As the Court has already concluded, the prospectus supplements here certainly constituted fundamental changes to the information previously disclosed about the certificates, as they contained virtually all of the detail about the underlying collateral and the ability of borrowers to repay the loans that would have been material .to investors. FHFA v. UBS Americas, 2012 WL 2400263, at *4. Rule 430B therefore does not exempt the Individual Defendants from Section 11 liability for misstatements contained in the prospectus supplements.
*377CONCLUSION
The Individual Defendants’ August 13, 2013 motion for partial judgment on the pleadings is denied.
. The Federal Housing Finance Agency ("FHFA”), acting as conservator of the GSEs, filed seventeen actions'in this district against various financial institutions in connection with these transactions. One action was transferred to the Central District of California as related to defendant Countrywide’s bankruptcy proceedings in that district. FHFA v. Countrywide Financial Corp., et al., No. 11 Civ. 6916(DLC) (S.D.N.Y. Feb. 8, 2012) (transfer order). Four others have been dismissed as settled between the parties: FHFA v. General Electric Co., et al., No. 11 Civ. 7048(DLC); FHFA v. Citigroup Inc., et al., No. 11 Civ. 6196(DLC); FHFA v. UBS Americas Inc., et al., No. 11 Civ. 5201(DLC); and FHFA v. JPMorgan Chase & Co., et al., No. 11 Civ. 6188(DLC). Discovery in one additional related action pending in the District of Connecticut, FHFA v. The Royal Bank of Scotland Group PLC, et al., 3:11-cv-1383 (AWT), is being coordinated with the cases pending in this Court.

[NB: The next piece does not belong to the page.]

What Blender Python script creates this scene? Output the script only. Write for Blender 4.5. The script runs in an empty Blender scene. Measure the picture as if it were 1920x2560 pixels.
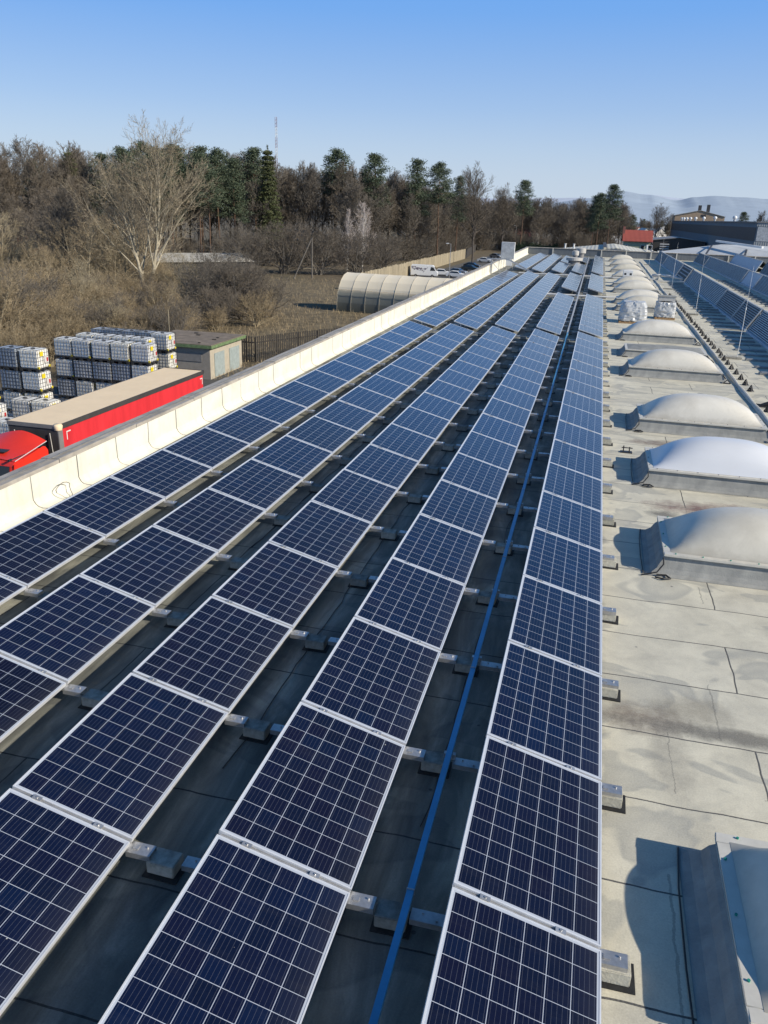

. The defendants have not argued that they, their counsel, or any commentator had ever understood Rule 430B to alter individual liability under Section 11 in the manner they suggest here. They have not supported this motion with citation to commentary by experts in securities regulation or even by reference to the guidance their law firms issued to their clients at the time Rule 430B was adopted. The novelty of this argument may explain why the defendants did not include it in any of the dozen or so motions to dismiss they filed in these coordinated actions in 2012.
. Rule 430B similarly addressed the liability trigger dates for experts, but it is unnecessary to describe those to address the issues raised by this motion.
. Item 512(a)(1)(B) provides that paragraph (a)(l)(ii), quoted above, "do[es] not apply if the registration statement is on Form S-3 ... and the information required to be included in a post-effective amendment by those paragraphs ... is contained in a form of prospectus filed pursuant to Rule 424(b).” 17.C.F.R. § 229.512(a)(1)(B).